|  > Could we please have lightweight extensible records for Haskell (as
|  > in the paper by (Mark|Simon Peyton) Jones in the 1999 Haskell
|  > Workshop).
| 
| Seconded.
| 
| Symmetric record catenation, as opposed to extensibility by one field
| at a time, would make the Haskell even nicer for database work.
| AFAICS it's the best way to type a relational join.
| 
| On the assumption that noone wants symmetric record catenation more
| than I, I'm in the process(*) of formulating it as an addition to Mark
| Jones's "Typing Haskell in Haskell".

That's a very constructive approach.

I'm not (currently) planning to implement extensible records very soon,
at least partly because there seems some hope that using 'has' predicates
rather than 'lacks' predicates may let us support first class labels.
But there's foundational work to be done before we know.  The Haskell
Workshop proposal also implied breaking existing programs. That's fine for
an agreed change, but less fine for experimental features.  And it's quite a
bit of work. The combination of these three factors saps our motivation.  

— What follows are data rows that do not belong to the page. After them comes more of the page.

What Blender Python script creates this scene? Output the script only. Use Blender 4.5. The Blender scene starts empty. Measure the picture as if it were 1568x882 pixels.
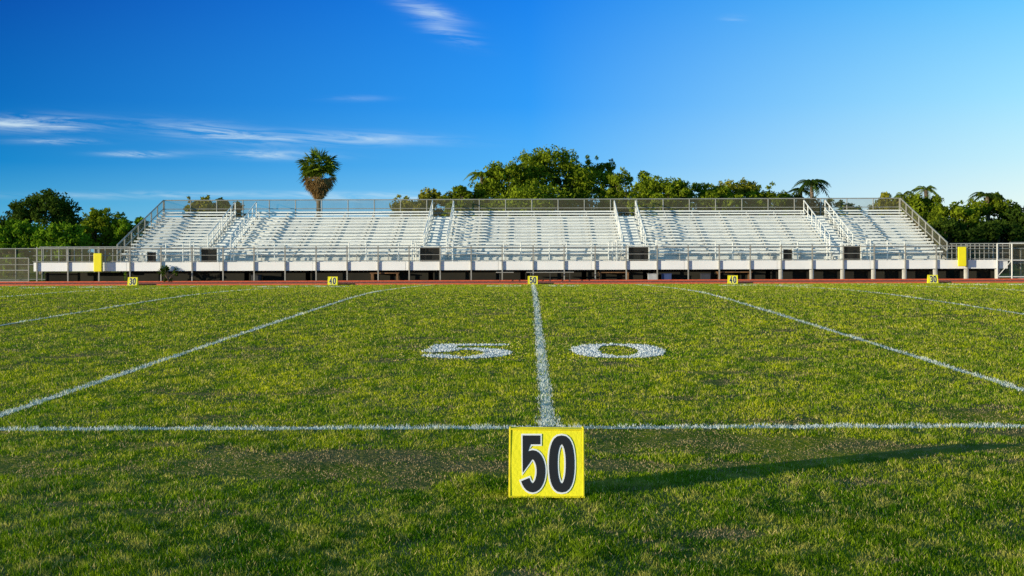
import bpy, math, random
import numpy as np
from mathutils import Vector, Matrix
random.seed(7); rng=np.random.default_rng(7)
scene=bpy.context.scene
YARD5=4.572

# ---------------------------------------------------------------- helpers
def link(o,parent=None):
    scene.collection.objects.link(o)
    if parent: o.parent=parent
    return o
def empty(name,loc=(0,0,0)):
    e=bpy.data.objects.new(name,None); e.location=loc; e.empty_display_size=.3
    return link(e)
def np_mesh(name,verts,faces,mat,parent=None,attrs=None,smooth=False):
    verts=np.asarray(verts,dtype=np.float32); faces=np.asarray(faces,dtype=np.int32)
    me=bpy.data.meshes.new(name)
    k=faces.shape[1]; m=len(faces)
    me.vertices.add(len(verts)); me.vertices.foreach_set('co',verts.ravel())
    me.loops.add(m*k); me.loops.foreach_set('vertex_index',faces.ravel())
    me.polygons.add(m); me.polygons.foreach_set('loop_start',np.arange(m,dtype=np.int32)*k)
    try: me.polygons.foreach_set('loop_total',np.full(m,k,dtype=np.int32))
    except Exception: pass
    me.update(calc_edges=True)
    if attrs:
        for an,arr in attrs.items():
            a=me.attributes.new(an,'FLOAT','POINT'); a.data.foreach_set('value',np.asarray(arr,dtype=np.float32))
    if smooth: me.polygons.foreach_set('use_smooth',np.ones(m,dtype=bool))
    me.materials.append(mat)
    o=bpy.data.objects.new(name,me)
    return link(o,parent)
class MB:
    def __init__(s): s.v=[]; s.f=[]
    def box(s,x0,x1,y0,y1,z0,z1):
        n=len(s.v)
        s.v+=[(x0,y0,z0),(x1,y0,z0),(x1,y1,z0),(x0,y1,z0),(x0,y0,z1),(x1,y0,z1),(x1,y1,z1),(x0,y1,z1)]
        s.f+=[(n,n+3,n+2,n+1),(n+4,n+5,n+6,n+7),(n,n+1,n+5,n+4),(n+1,n+2,n+6,n+5),(n+2,n+3,n+7,n+6),(n+3,n,n+4,n+7)]
    def beam(s,p0,p1,r,r1=None,k=6):
        if r1 is None: r1=r
        p0=Vector(p0);p1=Vector(p1);d=(p1-p0)
        if d.length<1e-6:return
        d.normalize(); a=Vector((0,0,1)) if abs(d.z)<.9 else Vector((1,0,0))
        u=d.cross(a).normalized(); w=d.cross(u)
        n=len(s.v)
        for p,rr in((p0,r),(p1,r1)):
            for i in range(k):
                t=2*math.pi*(i+.5)/k
                s.v.append(tuple(p+u*(math.cos(t)*rr)+w*(math.sin(t)*rr)))
        for i in range(k):
            j=(i+1)%k; s.f.append((n+i,n+j,n+k+j,n+k+i))
        s.f.append(tuple(n+i for i in reversed(range(k)))); s.f.append(tuple(n+k+i for i in range(k)))
    def quad(s,a,b,c,d):
        n=len(s.v); s.v+=[tuple(a),tuple(b),tuple(c),tuple(d)]; s.f.append((n,n+1,n+2,n+3))
    def build(s,name,mat,parent=None,bevel=0):
        me=bpy.data.meshes.new(name); me.from_pydata(s.v,[],s.f); me.update(); me.materials.append(mat)
        o=bpy.data.objects.new(name,me); link(o,parent)
        if bevel:
            b=o.modifiers.new('bevel','BEVEL'); b.width=bevel; b.segments=2; b.limit_method='ANGLE'
        return o

def mat(name,col,rough=.6,metal=0,var=.25,scale=3.0,detail=4,alt=None,bump=0,bdist=.02):
    m=bpy.data.materials.new(name); m.use_nodes=True; nt=m.node_tree; N=nt.nodes; L=nt.links
    b=N['Principled BSDF']; b.inputs['Roughness'].default_value=rough; b.inputs['Metallic'].default_value=metal
    g=N.new('ShaderNodeNewGeometry'); n=N.new('ShaderNodeTexNoise'); n.inputs['Scale'].default_value=scale; n.inputs['Detail'].default_value=detail
    L.new(g.outputs['Position'],n.inputs['Vector'])
    r=N.new('ShaderNodeValToRGB'); r.color_ramp.elements[0].position=.3; r.color_ramp.elements[1].position=.7
    c2=alt if alt else tuple(c*(1-var) for c in col)
    r.color_ramp.elements[0].color=(*c2,1); r.color_ramp.elements[1].color=(*col,1)
    L.new(n.outputs['Fac'],r.inputs['Fac']); L.new(r.outputs['Color'],b.inputs['Base Color'])
    if bump:
        bp=N.new('ShaderNodeBump'); bp.inputs['Strength'].default_value=bump; bp.inputs['Distance'].default_value=bdist
        n2=N.new('ShaderNodeTexNoise'); n2.inputs['Scale'].default_value=scale*6; L.new(g.outputs['Position'],n2.inputs['Vector'])
        L.new(n2.outputs['Fac'],bp.inputs['Height']); L.new(bp.outputs['Normal'],b.inputs['Normal'])
    return m

# ground profile: crowned football field
YC=34.5
def prof(y):
    y=np.clip(y,0,60.0); d=y-YC
    s=np.where(d<0,.011,.019)
    return .325-s*(np.sqrt(d*d+25)-5)
def pz(y): return float(prof(np.array(float(y))))
ZF=pz(60)

_grid=rng.random((256,256))
def vnoise(x,y,scale,off=0):
    x=x*scale+off; y=y*scale+off*1.7
    xi=np.floor(x).astype(int); yi=np.floor(y).astype(int); fx=x-xi; fy=y-yi
    fx=fx*fx*(3-2*fx); fy=fy*fy*(3-2*fy)
    g=lambda a,b:_grid[a%256,b%256]
    return (g(xi,yi)*(1-fx)+g(xi+1,yi)*fx)*(1-fy)+(g(xi,yi+1)*(1-fx)+g(xi+1,yi+1)*fx)*fy
def fnoise(x,y,scale,off=0):
    return .5*vnoise(x,y,scale,off)+.3*vnoise(x,y,scale*2.1,off+13)+.2*vnoise(x,y,scale*4.3,off+31)

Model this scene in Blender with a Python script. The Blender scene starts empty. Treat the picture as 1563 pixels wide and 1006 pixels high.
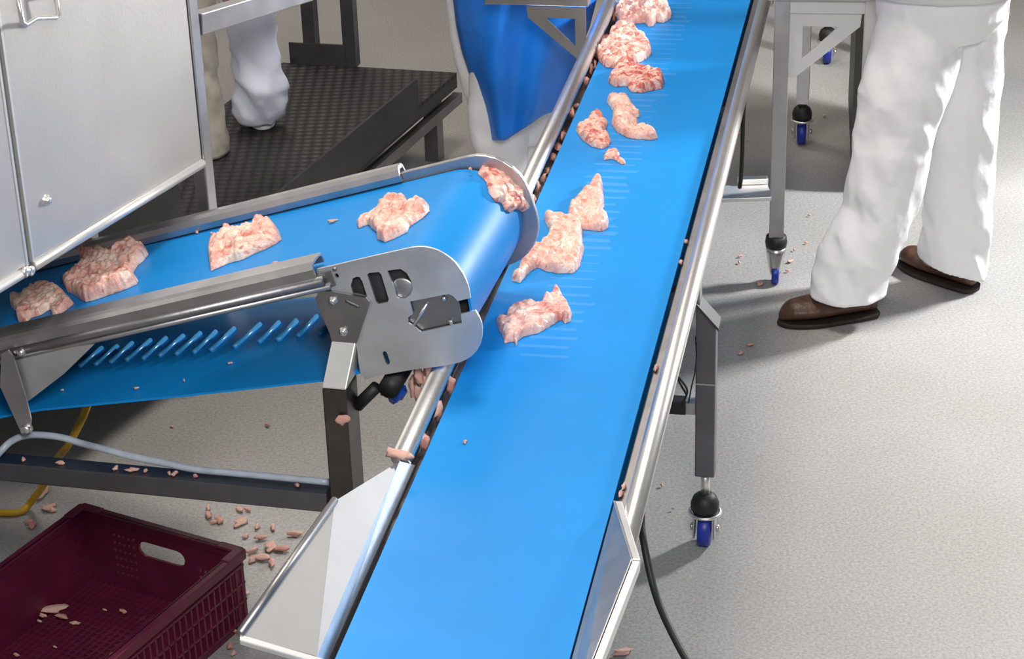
import bpy, bmesh, random
from math import *
from mathutils import Vector, Matrix, noise
from mathutils.geometry import tessellate_polygon, delaunay_2d_cdt

SC = bpy.context.scene
COL = SC.collection
V = Vector
# ------------------------------------------------------------------ camera
FPX = 3300.0
TH, RO, CZ = radians(26.2), radians(1.87), 2.75
Fv = V((0, cos(TH), -sin(TH)))
_U0 = V((0, sin(TH), cos(TH)))
_R0 = V((1, 0, 0))
Rv = _R0 * cos(RO) - _U0 * sin(RO)
Uv = _U0 * cos(RO) + _R0 * sin(RO)
EYE = V((0, 0, CZ))
cd = bpy.data.cameras.new('camera')
cd.sensor_width = 36.0
cd.lens = FPX / 1563.0 * 36.0
cd.clip_end = 100
cam = bpy.data.objects.new('camera', cd)
COL.objects.link(cam)
M = Matrix.Identity(4)
for i in range(3):
    M[i][0], M[i][1], M[i][2], M[i][3] = Rv[i], Uv[i], -Fv[i], EYE[i]
cam.matrix_world = M
SC.camera = cam

def ray(p):
    return Fv + Rv * ((p[0] - 781.5) / FPX) - Uv * ((p[1] - 503) / FPX)
def on_plane(p, nrm, c):
    r = ray(p); t = (c - EYE.dot(nrm)) / r.dot(nrm)
    return EYE + r * t
def atz(p, z): return on_plane(p, V((0, 0, 1)), z)
def aty(p, y): return on_plane(p, V((0, 1, 0)), y)

# crops of the photograph that measurements were read from
ZM = {'Z1': (0, 0, .3181), 'Z2': (300, 0, .3181), 'Z3': (680, 0, .32), 'Z4': (1060, 0, .3218), 'Z5': (0, 300, .338),
      'Z6': (420, 240, .3181), 'Z7': (0, 600, .4035), 'Z8': (340, 540, .463), 'Y1': (780, 240, .3777), 'Y2': (860, 400, .2982),
      'Y3': (840, 680, .3241), 'Y4': (1140, 200, .3379), 'Y5': (470, 370, .2286), 'Y6': (860, 0, .2584), 'Y7': (740, 240, .2981),
      'Y8': (0, 340, .159)}
def zp(k, *pts):
    ox, oy, s = ZM[k]
    return [(ox + x * s, oy + y * s) for x, y in pts]

# main conveyor frame: s along the belt, t to its right
A1 = radians(78.75)
D1 = V((cos(A1), sin(A1), 0)); T1 = V((sin(A1), -cos(A1), 0))
def MC(s, t, z): return D1 * s + T1 * t + V((0, 0, z))
HB = 0.75
# inclined conveyor frame: s along, n to the far side, u square to the belt
A2, B2 = radians(-14), radians(17.4)
D2 = V((cos(A2) * cos(B2), sin(A2) * cos(B2), sin(B2)))
N2 = V((-sin(A2), cos(A2), 0))
U2 = V((-sin(B2) * cos(A2), -sin(B2) * sin(A2), cos(B2)))
NN0 = 3.6645
def C2(s, n, u): return D2 * s + N2 * (NN0 + n) + U2 * u
def c2n(p, n):            # pixel -> (s,u) in a plane parallel to the side plates
    w = on_plane(p, N2, NN0 + n); return (w.dot(D2), w.dot(U2))
def c2u(p, u): return on_plane(p, U2, u)
UB = 1.325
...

As ever, if anyone would like to implement exensible records, GHC's source
code
is available.  E.g. Jeff Lewis has implemented functional dependencies
and implicit parameters.

I'm not describing a settled position here -- just trying to explain why
nothing is happening at the moment at GHC HQ.  If everyone puts it at the
top of their list
(tell Sven) it'll get more important.